* Given material
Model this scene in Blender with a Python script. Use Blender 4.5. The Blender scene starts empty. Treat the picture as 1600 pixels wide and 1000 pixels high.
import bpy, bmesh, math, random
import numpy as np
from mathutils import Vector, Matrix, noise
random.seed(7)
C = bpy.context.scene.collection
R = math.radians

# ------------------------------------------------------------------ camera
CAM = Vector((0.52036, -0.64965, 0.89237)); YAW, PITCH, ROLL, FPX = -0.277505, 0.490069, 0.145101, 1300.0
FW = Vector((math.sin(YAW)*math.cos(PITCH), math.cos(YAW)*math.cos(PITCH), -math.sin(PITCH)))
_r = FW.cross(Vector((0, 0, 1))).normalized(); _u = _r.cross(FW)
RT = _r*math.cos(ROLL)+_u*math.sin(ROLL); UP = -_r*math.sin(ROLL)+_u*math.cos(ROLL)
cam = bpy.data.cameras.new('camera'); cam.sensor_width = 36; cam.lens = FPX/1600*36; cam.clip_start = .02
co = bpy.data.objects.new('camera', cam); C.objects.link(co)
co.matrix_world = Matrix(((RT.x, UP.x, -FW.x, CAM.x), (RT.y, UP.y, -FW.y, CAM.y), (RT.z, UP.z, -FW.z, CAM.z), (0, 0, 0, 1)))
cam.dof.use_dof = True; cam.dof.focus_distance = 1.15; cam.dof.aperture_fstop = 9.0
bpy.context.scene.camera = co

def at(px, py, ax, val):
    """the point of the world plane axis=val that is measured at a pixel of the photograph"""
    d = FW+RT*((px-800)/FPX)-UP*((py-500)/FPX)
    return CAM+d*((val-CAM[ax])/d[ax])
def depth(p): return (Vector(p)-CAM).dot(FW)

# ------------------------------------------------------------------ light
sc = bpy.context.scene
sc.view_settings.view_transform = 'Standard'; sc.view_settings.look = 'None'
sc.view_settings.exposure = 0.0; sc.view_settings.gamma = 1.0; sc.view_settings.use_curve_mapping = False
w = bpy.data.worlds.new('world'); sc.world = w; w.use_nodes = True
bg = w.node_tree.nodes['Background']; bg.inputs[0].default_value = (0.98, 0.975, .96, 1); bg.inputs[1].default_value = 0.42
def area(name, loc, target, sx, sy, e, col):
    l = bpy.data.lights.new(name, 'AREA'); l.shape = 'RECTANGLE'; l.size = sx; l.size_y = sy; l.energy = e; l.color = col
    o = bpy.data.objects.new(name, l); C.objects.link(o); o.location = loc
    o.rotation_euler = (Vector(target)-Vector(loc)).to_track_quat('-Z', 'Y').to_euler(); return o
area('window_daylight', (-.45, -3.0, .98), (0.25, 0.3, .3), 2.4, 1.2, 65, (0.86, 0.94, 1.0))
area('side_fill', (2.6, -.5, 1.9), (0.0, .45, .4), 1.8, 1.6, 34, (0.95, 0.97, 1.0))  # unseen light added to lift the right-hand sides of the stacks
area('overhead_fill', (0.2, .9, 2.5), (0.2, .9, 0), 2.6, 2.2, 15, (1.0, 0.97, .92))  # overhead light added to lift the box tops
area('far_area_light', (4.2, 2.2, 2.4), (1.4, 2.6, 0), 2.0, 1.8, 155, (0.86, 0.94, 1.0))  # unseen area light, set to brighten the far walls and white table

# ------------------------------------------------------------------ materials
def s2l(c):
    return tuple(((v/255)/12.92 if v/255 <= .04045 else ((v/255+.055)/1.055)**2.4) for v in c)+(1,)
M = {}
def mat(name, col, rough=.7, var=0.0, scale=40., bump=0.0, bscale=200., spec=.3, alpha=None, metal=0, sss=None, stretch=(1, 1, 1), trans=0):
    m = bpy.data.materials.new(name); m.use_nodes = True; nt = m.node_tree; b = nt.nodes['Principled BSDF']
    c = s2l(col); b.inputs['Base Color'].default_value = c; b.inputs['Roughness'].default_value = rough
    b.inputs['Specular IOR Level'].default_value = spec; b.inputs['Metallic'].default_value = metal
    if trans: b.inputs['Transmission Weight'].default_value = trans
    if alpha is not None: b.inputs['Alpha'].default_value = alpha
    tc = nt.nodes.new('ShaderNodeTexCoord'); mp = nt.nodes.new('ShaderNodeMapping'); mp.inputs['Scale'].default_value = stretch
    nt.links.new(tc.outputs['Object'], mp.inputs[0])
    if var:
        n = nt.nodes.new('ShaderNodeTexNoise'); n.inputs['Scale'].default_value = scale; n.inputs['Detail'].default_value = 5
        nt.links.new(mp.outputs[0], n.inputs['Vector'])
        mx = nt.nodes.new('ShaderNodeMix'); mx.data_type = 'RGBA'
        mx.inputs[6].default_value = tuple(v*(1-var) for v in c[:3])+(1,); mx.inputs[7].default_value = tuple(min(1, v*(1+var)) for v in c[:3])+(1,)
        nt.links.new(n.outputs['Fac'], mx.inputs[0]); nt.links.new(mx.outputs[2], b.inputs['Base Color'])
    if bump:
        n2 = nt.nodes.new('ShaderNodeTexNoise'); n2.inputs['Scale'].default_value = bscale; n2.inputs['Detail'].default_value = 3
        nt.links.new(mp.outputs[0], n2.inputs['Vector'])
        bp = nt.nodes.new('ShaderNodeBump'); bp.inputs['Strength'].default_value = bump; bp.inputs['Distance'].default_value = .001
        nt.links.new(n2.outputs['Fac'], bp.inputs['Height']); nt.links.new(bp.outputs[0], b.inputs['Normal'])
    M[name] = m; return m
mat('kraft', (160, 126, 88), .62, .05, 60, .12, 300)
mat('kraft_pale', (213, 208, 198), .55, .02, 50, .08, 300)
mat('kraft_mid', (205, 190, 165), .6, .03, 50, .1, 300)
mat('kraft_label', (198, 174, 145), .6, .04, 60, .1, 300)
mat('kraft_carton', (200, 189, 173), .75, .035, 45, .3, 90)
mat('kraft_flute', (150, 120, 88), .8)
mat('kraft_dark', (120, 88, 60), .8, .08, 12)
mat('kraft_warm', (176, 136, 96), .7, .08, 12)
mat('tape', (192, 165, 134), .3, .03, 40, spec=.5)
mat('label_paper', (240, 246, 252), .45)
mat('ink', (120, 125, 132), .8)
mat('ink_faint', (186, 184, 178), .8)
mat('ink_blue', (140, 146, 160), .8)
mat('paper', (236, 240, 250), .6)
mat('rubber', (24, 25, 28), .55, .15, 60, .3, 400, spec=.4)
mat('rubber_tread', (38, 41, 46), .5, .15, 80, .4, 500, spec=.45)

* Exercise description
From the line containing "mat('kraft_dark', (120, 88, 60), .8, .08, 12)" through the closing line of the material above, return every line exactly and omit all others.

* Solution to this problem
mat('kraft_dark', (120, 88, 60), .8, .08, 12)
mat('kraft_warm', (176, 136, 96), .7, .08, 12)
mat('tape', (192, 165, 134), .3, .03, 40, spec=.5)
mat('label_paper', (240, 246, 252), .45)
mat('ink', (120, 125, 132), .8)
mat('ink_faint', (186, 184, 178), .8)
mat('ink_blue', (140, 146, 160), .8)
mat('paper', (236, 240, 250), .6)
mat('rubber', (24, 25, 28), .55, .15, 60, .3, 400, spec=.4)
mat('rubber_tread', (38, 41, 46), .5, .15, 80, .4, 500, spec=.45)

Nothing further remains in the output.